March 2014 Edition | Volume 68, Issue 3
Published since 1946
Seventh Annual Fish & Wildlife Business Summit Scheduled for April
The 2014 Fish & Wildlife Business Summit is scheduled for April 28-30 in Dania Beach, Florida, and hosted by Perko, Inc., reports the Wildlife Management Institute. It is the seventh meeting of industry, agency, and NGO leaders who are focused on raising awareness and improving, if necessary, the Wildlife and Sport Fish Restoration Program. The summit is a result of state fish and wildlife agency and sporting industry leaders recognizing in the early 2000's that they needed to better communicate for a productive partnership.
The partnership between industry, state and federal fish and wildlife agencies, and the hunting, angling, and boating public dates back to 1937, when an excise tax on firearms and ammunition, paid into the U.S. treasury, was set to expire. Firearms and ammunition industry leaders instead petitioned Congress to keep the 11 percent excise tax in place and to permanently dedicate it to the restoration and recovery of wildlife in our country. Senator Key Pittman (Nev.) and Congressman A. Willis Robertson (Va.) sponsored the successful amendment and thus anchored the era of modern wildlife conservation with a stable funding source. Senator Edwin Johnson (Colo.) and Congressman John Dingell Sr. (Mich.) followed suit in 1950 by establishing a similar excise tax on angling equipment. Subsequent amendments to both laws in the 1970's and 80's brought motorboat fuel tax (Wallop-Breaux Amendment), archery equipment, pistols, and pistol ammunition into the fold. Collectively forming what is known as the Wildlife and Sport Fish Restoration (WSFR) Program, the excise taxes from these laws and their amendments have delivered more than $16 billion of conservation work across the landscape of North America.
"The fuel that allows us to implement the North American Model of Wildlife Conservation is the WSFR Program," commented Jon Gassett, WMI's industry liaison and southeast region representative who is coordinating the meeting. "It is vital that the industry that pays these taxes supports this model and that the agencies that receive the funds appreciate the role of industry."
In 2006, state, federal, and industry leaders gathered for the first time in many decades in order to improve their working relationship. The goal was to continue to assess the programs that deliver WSFR funds to agencies and to improve programmatic alignment between state and federal leaders and industry counterparts. These Industry-State Coalition meetings have continued since 2006 under what is now referred to as the Fish & Wildlife Business Summit.
If you are a leader in the conservation field, have ties to the Wildlife and Sport Fish Restoration Program and would like to attend the Summit, please contact Jon Gassett. (jg)
Goals of the Fish & Wildlife Business Summit
- Enhanced and strengthened partnerships and cooperation between state fish and wildlife agencies and industry trade groups and manufacturers.
- Continued long-term social and economic benefits through increased recruitment and retention of hunters, shooters, anglers, and boaters
- Maintain a reliable source of revenue to state fish and wildlife agencies from federal excise taxes on arms and ammunition, manufactured tackle, motorboat fuel, and other sporting goods subject to federal excise tax.

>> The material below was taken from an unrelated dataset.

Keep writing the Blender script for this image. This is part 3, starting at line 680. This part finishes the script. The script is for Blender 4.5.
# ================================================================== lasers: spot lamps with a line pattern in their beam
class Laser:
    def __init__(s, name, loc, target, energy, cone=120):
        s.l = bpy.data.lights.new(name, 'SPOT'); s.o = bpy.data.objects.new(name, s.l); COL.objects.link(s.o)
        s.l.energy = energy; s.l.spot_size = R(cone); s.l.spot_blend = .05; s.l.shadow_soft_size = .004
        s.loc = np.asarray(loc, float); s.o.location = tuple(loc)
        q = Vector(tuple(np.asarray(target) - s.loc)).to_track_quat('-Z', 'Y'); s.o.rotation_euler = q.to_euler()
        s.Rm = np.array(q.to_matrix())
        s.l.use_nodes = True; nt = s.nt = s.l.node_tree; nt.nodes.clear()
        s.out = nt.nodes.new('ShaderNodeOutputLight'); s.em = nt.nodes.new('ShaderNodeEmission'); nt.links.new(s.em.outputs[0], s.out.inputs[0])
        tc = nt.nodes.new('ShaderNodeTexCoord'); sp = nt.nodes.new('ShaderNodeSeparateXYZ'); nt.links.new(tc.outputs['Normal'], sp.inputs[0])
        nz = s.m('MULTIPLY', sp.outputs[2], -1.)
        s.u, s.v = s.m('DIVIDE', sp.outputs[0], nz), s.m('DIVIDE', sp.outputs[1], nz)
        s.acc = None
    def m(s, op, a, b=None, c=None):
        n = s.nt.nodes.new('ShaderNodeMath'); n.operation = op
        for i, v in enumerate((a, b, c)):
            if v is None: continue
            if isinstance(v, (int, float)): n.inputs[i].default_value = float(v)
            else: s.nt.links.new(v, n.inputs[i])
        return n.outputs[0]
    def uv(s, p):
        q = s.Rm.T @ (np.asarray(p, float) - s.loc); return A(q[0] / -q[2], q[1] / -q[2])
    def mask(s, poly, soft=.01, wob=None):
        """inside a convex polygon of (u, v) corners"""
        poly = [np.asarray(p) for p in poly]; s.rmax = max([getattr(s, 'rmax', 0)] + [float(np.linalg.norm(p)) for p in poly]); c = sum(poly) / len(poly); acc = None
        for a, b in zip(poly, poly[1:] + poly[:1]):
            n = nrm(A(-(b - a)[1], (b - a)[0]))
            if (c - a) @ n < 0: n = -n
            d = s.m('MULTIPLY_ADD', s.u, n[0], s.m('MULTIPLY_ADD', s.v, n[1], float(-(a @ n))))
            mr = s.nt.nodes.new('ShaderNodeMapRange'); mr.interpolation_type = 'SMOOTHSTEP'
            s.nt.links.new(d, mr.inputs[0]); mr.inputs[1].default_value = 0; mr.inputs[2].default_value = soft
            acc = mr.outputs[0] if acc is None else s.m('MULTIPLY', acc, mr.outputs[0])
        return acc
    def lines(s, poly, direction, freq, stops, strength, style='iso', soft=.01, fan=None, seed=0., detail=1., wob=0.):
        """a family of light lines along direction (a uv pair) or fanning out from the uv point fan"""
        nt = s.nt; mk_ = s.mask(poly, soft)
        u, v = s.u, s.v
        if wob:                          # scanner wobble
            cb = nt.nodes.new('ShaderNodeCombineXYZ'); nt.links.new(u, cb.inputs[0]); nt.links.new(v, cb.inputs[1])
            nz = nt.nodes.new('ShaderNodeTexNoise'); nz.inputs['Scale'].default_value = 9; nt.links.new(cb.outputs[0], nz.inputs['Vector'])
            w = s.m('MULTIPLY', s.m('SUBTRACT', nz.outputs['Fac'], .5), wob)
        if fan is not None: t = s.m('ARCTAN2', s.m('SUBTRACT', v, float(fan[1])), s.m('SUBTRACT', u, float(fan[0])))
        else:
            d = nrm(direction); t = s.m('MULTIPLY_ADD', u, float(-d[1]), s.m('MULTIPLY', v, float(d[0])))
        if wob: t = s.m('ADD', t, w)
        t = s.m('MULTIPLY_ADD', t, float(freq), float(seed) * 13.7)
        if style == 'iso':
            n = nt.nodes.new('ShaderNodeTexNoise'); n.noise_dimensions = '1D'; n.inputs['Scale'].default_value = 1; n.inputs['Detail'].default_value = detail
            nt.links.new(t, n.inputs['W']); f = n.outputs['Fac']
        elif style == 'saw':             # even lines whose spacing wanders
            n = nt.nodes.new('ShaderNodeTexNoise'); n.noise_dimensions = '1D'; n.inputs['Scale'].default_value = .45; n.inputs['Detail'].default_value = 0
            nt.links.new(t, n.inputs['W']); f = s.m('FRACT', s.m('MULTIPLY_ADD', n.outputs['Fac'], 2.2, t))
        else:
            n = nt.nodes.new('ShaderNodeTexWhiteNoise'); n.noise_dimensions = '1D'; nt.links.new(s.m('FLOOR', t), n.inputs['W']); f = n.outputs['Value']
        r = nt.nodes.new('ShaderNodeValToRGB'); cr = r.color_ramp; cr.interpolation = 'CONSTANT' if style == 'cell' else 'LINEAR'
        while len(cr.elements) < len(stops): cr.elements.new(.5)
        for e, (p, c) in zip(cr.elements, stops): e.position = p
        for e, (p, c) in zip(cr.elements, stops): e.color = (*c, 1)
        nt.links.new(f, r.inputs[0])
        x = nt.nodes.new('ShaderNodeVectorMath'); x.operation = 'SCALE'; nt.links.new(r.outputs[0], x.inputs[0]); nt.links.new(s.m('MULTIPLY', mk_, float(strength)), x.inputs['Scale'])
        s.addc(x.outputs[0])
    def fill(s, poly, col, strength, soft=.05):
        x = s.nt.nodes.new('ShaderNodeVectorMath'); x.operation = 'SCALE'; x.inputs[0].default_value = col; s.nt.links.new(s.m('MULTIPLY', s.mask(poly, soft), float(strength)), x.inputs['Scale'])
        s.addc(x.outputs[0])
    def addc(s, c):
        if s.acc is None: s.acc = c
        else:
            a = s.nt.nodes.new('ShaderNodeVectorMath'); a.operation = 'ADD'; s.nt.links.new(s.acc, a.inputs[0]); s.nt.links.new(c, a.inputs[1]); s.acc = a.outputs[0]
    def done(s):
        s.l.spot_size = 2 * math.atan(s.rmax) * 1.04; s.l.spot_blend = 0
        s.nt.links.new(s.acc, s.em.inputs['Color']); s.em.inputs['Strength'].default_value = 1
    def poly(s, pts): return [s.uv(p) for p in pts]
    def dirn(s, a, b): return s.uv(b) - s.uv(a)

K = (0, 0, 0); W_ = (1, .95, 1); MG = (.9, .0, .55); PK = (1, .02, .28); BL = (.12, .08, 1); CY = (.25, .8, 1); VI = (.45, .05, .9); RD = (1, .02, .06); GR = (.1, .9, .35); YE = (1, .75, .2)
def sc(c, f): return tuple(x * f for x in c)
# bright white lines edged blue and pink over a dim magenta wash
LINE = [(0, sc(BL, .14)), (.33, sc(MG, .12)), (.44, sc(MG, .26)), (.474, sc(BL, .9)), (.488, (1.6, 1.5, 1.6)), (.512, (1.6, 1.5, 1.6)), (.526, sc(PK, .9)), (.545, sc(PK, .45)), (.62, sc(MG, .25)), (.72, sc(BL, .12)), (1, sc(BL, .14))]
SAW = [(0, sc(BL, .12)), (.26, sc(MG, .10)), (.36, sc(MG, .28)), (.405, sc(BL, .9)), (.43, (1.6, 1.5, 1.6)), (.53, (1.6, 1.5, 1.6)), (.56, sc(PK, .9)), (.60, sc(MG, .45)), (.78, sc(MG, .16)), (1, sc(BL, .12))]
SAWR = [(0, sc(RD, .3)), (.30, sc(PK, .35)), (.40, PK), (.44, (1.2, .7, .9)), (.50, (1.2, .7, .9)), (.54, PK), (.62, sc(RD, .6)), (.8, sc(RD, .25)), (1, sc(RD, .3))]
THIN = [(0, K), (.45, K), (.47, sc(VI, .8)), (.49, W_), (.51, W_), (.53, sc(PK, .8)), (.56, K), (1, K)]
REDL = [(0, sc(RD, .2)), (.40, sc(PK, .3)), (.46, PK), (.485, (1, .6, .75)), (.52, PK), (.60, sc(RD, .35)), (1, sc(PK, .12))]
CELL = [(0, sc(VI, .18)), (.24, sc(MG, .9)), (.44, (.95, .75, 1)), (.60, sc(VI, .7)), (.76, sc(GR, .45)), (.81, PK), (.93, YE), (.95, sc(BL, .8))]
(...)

- Ensure that state license revenues only be used by the state fish and wildlife agencies by maintaining the connection to excise tax funds and by highlighting the connection to legislators and governors through proclamations and resolutions.
- Educate industry, conservation partners, federal and state agency staff and participants (hunters, shooters, anglers and boaters) on the excise tax program and its importance to the future of the various sports.
- Better inform participants and the public about how sportsmen have paid for the bulk of conservation in the United States.
- Create a shared vision of success between the USFWS, state fish and wildlife agencies, and industry that will help focus more time and energy on the future work under the excise tax program.
- Minimize or eliminate potentially controversial and divisive issues among industry and federal and state partners.
- Ensure that there is fairness in the application and enforcement of excise tax among manufacturers and the first sales point in the United States.
- Build relationships between state fish and wildlife agency directors and manufacturers located within their state or stimulate enhanced relationships between state directors and manufacturers.
- Provide pro-active measures and solutions to industry and the states to better meet future conservation challenges.
- Provide assistance to state agency directors in developing best management practices and a more user-friendly business environment for constituents.
- Provide state agencies with assistance in planning events, historical information, success stories, photos, fact sheets, videos, and links to social media related to the excise tax program.
- Assist with the creation and/or improvement of state level grassroots coalitions using electronic media in order to better communicate conservation issues and needs to end users.
- Increased communication on industry-state partners by facilitating quarterly conference calls to discuss emerging issues of interest to both parties.
- Expansion of informational brochures such as "Hunting Works for America" and firearms safety information through states to appropriate audiences.